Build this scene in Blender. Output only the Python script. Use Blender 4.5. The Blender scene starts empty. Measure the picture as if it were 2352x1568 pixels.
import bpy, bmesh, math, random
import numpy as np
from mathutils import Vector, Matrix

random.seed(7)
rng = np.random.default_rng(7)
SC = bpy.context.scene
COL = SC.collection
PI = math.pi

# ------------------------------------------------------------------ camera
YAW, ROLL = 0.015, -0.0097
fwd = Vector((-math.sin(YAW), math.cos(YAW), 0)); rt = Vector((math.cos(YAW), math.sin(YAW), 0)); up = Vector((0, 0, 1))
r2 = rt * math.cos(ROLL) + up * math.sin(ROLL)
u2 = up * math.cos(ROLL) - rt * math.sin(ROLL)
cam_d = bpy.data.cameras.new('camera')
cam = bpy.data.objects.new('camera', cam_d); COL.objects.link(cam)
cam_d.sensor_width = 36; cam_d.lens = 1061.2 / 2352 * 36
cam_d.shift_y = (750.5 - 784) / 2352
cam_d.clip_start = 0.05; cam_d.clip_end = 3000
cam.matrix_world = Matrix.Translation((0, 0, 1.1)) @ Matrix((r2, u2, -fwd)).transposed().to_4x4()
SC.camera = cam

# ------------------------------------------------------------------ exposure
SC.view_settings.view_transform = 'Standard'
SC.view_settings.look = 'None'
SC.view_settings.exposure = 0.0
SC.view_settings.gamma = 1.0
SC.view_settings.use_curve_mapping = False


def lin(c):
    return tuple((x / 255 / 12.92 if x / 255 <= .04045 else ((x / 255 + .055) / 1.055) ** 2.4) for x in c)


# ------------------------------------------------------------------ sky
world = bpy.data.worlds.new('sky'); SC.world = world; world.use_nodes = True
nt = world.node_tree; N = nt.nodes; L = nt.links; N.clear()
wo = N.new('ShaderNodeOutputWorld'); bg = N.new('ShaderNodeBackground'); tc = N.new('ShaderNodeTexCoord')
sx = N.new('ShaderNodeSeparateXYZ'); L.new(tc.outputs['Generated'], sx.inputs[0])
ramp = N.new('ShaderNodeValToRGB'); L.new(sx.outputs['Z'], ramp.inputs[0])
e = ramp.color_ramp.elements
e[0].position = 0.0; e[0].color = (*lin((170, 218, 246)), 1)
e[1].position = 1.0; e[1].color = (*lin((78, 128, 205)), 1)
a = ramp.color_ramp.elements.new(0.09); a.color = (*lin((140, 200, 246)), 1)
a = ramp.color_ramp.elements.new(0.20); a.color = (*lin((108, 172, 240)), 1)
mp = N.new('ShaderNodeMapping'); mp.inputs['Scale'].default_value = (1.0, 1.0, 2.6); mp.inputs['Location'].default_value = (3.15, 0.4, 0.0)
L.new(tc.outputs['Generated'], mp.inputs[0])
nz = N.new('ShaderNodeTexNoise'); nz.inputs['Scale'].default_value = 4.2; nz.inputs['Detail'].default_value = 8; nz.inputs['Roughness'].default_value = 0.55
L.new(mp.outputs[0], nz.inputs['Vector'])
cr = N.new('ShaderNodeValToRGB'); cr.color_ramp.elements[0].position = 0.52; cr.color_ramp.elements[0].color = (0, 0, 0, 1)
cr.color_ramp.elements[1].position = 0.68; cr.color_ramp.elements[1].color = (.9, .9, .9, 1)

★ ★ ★

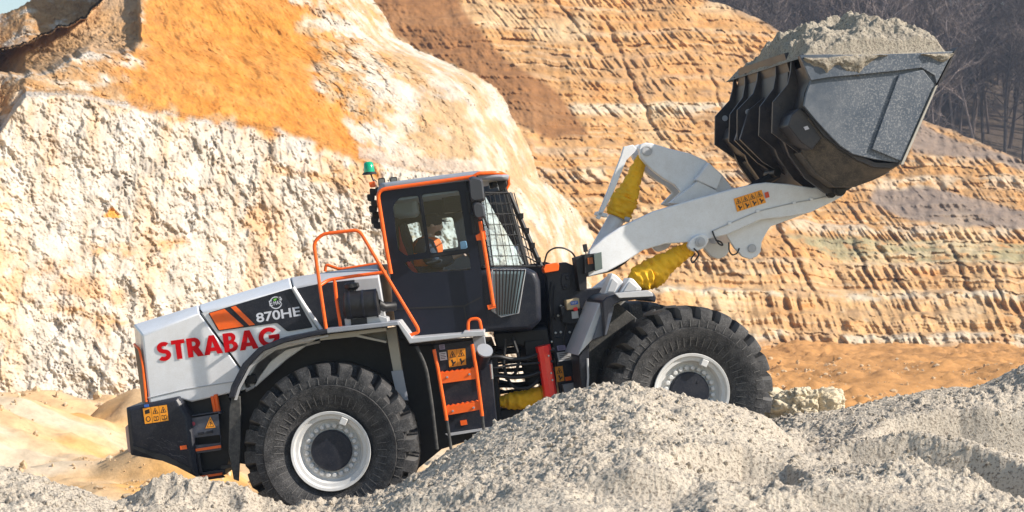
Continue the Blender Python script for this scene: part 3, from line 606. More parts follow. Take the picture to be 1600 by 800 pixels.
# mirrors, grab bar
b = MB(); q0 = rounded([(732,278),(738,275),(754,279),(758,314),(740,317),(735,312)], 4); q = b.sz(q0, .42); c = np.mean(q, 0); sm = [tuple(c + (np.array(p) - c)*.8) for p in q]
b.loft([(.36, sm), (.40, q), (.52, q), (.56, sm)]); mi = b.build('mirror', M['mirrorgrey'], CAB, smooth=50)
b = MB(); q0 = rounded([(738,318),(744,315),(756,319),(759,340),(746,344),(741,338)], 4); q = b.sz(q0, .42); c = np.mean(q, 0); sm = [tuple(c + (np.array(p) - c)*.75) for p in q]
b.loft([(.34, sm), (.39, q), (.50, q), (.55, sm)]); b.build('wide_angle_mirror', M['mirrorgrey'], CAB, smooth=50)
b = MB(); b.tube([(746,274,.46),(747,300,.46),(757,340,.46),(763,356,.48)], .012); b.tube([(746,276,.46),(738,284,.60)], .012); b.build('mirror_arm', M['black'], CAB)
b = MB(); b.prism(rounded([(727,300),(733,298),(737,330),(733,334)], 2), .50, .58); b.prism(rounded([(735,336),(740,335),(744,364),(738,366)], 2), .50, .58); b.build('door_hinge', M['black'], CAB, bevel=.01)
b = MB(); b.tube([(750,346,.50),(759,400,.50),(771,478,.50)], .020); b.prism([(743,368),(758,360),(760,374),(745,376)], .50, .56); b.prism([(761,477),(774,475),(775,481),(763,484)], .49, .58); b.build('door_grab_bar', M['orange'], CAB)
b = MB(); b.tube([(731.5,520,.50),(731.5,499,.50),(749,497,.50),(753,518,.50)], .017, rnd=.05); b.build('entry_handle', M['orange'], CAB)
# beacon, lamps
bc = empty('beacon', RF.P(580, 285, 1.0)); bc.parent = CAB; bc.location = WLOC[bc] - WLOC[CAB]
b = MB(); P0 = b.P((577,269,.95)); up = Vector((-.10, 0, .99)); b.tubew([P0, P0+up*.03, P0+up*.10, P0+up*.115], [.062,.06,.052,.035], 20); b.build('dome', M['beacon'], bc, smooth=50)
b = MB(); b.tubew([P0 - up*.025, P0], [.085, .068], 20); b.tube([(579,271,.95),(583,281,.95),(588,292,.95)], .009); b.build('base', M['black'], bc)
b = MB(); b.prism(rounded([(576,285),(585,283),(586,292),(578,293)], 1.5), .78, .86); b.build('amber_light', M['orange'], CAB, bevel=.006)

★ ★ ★

→ Exercise details:
From the listing above, collect each line in which the string "empty" appears.

→ Worked solution:
Build this scene in Blender. Output only the Python script. Use Blender 4.5. The Blender scene starts empty. Measure the picture as if it were 2352x1568 pixels.
bc = empty('beacon', RF.P(580, 285, 1.0)); bc.parent = CAB; bc.location = WLOC[bc] - WLOC[CAB]